Passa il tempo ma la vecchia situazione da studenti ha cambiato loro la vita. Il protagonista si trova ormai vecchio a dover tirare i giudizi della sua vita e si trova a giudicare la morte dei suoi due vecchi amici. Mentre lui si è ritirato, accettando l’abbandono al pianoforte, e vive tentando di scrivere un romanzo, l’amico Wertheimer non ha mai superato il trauma della comprensione delle sue vere capacità, una catastrofe che l’ha segnato, spingendolo anni dopo al suicidio.

Glenn Gould era un virtuoso nato sotto ogni aspetto, Wertheimer fin dall’inizio un fallito che non poteva ammettere il proprio fallimento e per tutta la vita non è riuscito a farsene una ragione, pur essendo Wertheimer uno dei nostri migliori interpreti in assoluto, lo dico senza alcuna riserva, egli era ciò nonostante il tipico fallito, un uomo che al primissimo confronto con la realtà, nel suo caso con Glenn, fallì, ed era inevitabile che fallisse. Glenn era il genio, Wertheimer nient’altro che l’ambizione, pensai.

Il protagonista ripercorre indietro nel tempo la vita di Wertheimer, intrecciandola con i racconti privati e gli aneddoti del conservatorio.

Il libro è una discesa nel male di vivere di Wertheimer, soprannominato da Gould come il soccombente, per via del distacco e dell’avversione alla vita. L’invidia e l’ammirazione si fondono in lui, così segnato dall’incontro con il genio Gould, un uomo capace di dedicarsi completamente alla sua arte, rinnovandola e portandola a nuovi scenari. Nel soccombente prevalgono l’invidia e l’inettitudine alle qualità artistiche, un destino che sembra a priori negativo dopo aver incontrato il genio, non rimane che essere un comprimario, un qualcosa di inaccettabile per lui, o il meglio o niente.

Ciò che lo affascinava erano gli esseri umani nella loro infelicità, non lo attraevano le persone in sé, ma la loro infelicità, e l’infelicità la coglieva dovunque ci fossero delle persone, pensai, era avido di persone perché avido di infelicità.  L’uomo è l’infelicità, diceva di continuo, pensai, solo gli imbecilli affermano il contrario. Essere partoriti è un’infelicità, diceva, e fintanto che viviamo ci portiamo appresso questa infelicità, che soltanto la morte può spezzare. Ma ciò non significa che noi siamo solo infelici, la nostra infelicità è la premessa per poter essere anche felici, solo passando attraverso l’infelicità possiamo essere felici, così diceva, pensai.

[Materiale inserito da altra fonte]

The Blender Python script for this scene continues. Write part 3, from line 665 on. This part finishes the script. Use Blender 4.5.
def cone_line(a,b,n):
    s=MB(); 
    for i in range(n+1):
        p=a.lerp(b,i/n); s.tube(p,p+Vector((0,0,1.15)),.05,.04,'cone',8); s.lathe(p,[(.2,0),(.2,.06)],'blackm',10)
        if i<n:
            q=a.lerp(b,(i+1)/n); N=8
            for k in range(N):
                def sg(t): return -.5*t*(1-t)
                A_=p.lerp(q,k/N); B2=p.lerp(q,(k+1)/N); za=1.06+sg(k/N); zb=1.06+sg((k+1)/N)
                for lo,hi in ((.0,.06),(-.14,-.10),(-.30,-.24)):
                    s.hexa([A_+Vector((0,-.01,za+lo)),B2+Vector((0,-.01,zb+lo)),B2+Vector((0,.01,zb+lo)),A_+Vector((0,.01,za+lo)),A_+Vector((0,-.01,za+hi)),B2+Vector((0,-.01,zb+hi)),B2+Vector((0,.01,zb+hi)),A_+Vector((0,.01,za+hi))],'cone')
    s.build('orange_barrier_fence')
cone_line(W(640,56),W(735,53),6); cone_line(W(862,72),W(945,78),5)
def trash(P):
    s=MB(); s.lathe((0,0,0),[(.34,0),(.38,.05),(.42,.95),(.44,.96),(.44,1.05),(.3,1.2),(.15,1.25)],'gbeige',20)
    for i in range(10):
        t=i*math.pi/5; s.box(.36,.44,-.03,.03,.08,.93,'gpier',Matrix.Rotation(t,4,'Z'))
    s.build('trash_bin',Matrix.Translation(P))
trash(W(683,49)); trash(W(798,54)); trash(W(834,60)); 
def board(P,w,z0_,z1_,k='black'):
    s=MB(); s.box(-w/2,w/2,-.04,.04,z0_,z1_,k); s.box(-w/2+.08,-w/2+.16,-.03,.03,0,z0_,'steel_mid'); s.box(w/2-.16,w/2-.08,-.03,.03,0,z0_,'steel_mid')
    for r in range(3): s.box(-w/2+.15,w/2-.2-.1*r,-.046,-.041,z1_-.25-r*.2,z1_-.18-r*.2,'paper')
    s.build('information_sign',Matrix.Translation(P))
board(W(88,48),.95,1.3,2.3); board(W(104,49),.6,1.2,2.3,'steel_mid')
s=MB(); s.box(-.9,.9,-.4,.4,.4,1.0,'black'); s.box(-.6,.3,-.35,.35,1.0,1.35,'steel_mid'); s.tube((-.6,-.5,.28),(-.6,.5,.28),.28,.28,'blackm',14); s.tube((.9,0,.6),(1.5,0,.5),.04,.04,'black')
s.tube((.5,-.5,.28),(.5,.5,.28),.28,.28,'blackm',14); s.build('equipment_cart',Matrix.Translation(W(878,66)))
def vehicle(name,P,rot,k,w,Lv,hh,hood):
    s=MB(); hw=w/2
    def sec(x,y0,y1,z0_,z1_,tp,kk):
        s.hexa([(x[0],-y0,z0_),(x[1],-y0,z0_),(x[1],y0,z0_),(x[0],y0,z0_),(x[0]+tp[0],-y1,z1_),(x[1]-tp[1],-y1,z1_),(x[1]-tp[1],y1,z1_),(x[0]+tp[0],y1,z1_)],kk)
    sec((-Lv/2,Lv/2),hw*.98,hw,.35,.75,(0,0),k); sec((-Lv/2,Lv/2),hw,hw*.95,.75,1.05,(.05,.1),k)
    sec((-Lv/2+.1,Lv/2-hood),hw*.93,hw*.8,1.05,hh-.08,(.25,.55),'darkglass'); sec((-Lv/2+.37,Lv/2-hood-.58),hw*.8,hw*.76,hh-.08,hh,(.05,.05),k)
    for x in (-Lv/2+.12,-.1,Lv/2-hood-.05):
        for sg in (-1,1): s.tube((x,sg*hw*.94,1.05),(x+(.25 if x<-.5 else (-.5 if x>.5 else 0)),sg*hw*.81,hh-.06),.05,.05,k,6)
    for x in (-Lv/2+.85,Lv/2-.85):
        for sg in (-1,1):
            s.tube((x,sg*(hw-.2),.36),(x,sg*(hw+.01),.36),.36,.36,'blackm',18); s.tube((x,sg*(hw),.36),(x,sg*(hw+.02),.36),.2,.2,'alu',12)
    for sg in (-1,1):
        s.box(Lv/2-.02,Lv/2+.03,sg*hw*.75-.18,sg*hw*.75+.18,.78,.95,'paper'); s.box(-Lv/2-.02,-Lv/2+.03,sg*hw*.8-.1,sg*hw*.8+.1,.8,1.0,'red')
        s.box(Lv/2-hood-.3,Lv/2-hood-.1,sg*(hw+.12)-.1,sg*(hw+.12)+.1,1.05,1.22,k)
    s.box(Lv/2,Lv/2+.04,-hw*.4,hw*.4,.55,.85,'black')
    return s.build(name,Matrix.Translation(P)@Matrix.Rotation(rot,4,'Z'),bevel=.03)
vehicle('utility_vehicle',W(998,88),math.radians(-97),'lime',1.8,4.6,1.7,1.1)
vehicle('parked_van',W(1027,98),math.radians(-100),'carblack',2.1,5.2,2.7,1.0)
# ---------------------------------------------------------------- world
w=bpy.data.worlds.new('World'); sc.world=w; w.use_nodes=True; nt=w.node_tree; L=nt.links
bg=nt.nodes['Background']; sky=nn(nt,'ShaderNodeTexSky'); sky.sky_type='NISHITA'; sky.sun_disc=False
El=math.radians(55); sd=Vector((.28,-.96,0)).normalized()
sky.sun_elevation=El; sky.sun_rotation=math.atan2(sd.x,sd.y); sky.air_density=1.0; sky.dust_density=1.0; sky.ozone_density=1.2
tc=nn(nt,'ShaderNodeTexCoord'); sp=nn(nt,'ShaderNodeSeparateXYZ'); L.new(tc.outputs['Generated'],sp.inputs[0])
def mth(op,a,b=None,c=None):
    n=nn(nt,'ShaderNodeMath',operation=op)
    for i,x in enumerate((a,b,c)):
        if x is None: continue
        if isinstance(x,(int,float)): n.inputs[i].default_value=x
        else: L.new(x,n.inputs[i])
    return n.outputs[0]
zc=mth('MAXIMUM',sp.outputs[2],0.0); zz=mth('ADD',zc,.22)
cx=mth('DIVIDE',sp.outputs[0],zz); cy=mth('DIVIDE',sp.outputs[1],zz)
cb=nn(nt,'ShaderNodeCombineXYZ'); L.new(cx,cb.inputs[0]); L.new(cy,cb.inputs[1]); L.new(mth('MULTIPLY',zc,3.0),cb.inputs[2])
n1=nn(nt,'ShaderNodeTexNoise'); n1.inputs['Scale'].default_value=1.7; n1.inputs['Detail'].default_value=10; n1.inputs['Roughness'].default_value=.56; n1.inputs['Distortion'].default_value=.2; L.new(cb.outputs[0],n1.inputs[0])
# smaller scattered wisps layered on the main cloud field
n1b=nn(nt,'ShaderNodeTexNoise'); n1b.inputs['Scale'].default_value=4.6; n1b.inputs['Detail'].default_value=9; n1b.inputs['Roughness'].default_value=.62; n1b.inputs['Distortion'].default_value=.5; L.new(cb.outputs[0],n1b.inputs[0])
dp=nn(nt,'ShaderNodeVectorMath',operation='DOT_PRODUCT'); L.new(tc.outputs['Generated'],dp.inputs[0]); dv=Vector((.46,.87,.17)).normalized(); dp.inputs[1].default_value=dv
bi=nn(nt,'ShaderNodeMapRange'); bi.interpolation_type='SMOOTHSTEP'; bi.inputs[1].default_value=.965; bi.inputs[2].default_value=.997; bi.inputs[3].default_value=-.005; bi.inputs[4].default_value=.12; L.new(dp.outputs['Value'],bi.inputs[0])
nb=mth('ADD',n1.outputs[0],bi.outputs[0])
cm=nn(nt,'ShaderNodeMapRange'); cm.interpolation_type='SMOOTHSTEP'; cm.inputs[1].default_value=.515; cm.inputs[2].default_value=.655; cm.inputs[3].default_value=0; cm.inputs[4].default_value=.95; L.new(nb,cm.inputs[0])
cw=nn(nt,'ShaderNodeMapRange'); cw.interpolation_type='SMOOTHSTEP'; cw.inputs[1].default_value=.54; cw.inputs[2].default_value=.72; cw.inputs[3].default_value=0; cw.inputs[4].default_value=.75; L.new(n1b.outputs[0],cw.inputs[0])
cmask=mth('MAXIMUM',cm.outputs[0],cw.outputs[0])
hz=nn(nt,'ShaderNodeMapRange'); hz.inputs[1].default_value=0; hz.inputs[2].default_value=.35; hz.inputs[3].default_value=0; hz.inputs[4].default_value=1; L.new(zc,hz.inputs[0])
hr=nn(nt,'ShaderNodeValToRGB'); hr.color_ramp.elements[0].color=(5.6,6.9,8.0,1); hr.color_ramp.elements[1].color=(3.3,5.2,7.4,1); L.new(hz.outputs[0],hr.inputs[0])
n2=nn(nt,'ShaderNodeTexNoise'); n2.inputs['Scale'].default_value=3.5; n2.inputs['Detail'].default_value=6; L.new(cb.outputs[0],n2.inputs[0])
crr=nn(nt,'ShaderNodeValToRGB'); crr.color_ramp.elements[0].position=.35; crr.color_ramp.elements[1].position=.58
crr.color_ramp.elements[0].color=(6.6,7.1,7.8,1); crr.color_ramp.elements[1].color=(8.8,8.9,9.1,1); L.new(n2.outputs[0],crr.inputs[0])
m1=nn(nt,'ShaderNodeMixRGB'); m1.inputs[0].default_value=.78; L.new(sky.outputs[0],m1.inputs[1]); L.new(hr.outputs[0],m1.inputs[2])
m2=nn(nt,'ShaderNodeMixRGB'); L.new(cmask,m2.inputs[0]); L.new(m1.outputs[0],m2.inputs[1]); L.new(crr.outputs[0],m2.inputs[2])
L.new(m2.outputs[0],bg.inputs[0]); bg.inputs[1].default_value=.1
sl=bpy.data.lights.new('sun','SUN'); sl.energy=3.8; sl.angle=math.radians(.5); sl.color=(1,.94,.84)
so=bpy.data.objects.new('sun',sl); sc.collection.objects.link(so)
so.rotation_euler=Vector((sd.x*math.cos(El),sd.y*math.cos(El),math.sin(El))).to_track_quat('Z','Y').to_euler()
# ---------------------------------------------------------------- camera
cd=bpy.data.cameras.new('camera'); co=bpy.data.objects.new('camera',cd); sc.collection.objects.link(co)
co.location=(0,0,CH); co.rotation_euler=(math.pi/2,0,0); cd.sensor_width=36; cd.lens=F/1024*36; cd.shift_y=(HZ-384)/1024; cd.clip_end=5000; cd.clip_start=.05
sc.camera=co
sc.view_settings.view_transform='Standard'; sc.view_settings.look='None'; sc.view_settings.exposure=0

Se la trama è relativamente semplice, la scrittura è terribilmente complicata. Si tratta di un lungo monologo del protagonista, in cui come un vortice si scende ossessivamente a scavare nei ricordi dei tre amici. Le ripetizioni sono innumerevoli e segnano quasi il tempo nella lettura a voce alta, dando una sonorità disturbata e cacofonica alla vicenda narrata. Questo è il primo libro che leggo di Bernhard e di conseguenza, non conoscendo lo stile, ho cercato di comprendere questa scelta.

Le innumerevoli ripetizioni possono simboleggiare le angosce del soccombente, creando un ostracismo verso una possibilità di vicinanza al narratore. Magari sono uno strumento per imitare la struttura sonora della Variazioni Goldberg, così spesso citate nel libro.

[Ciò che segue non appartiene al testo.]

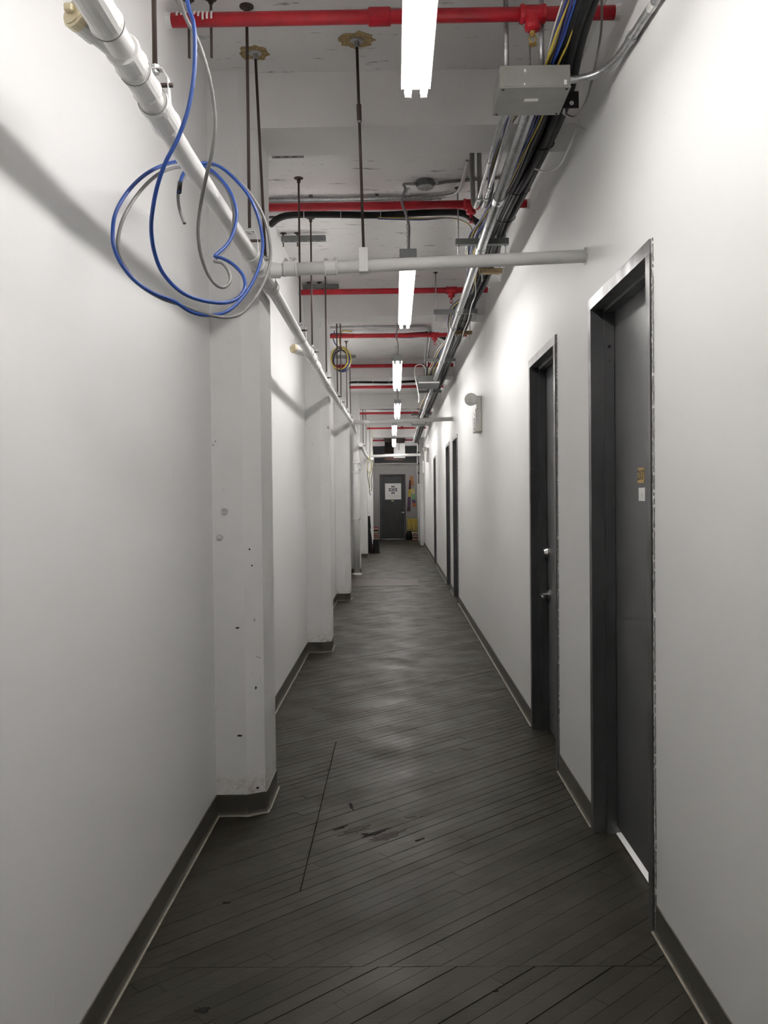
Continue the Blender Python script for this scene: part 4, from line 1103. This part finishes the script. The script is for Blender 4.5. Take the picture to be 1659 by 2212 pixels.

Nel libro non ci sono dialoghi, non ci sono cenni musicali, non c’è biografia di Glenn Gould, ci sono solo interrogativi, sviscerati con ossessiva ripetizione da Bernhard. Come si sopravvive all’incontro con il genio, come si può procedere? Come ci si misura con la perfezione? Si può continuare a suonare dopo aver visto l’eccellenza e consapevoli di non poter raggiungere tali picchi di bravura?

L’errore più grande che possiamo fare è credere che le cosiddette persone semplici siano in grado di salvarci. Ci rivolgiamo a loro in uno stato di angoscia estrema, li imploriamo letteralmente di salvarci, e quelli invece ci spingono ancora più a fondo nella disperazione. E come potrebbero, pensai, salvare un individuo stravagante dalla sua stravaganza.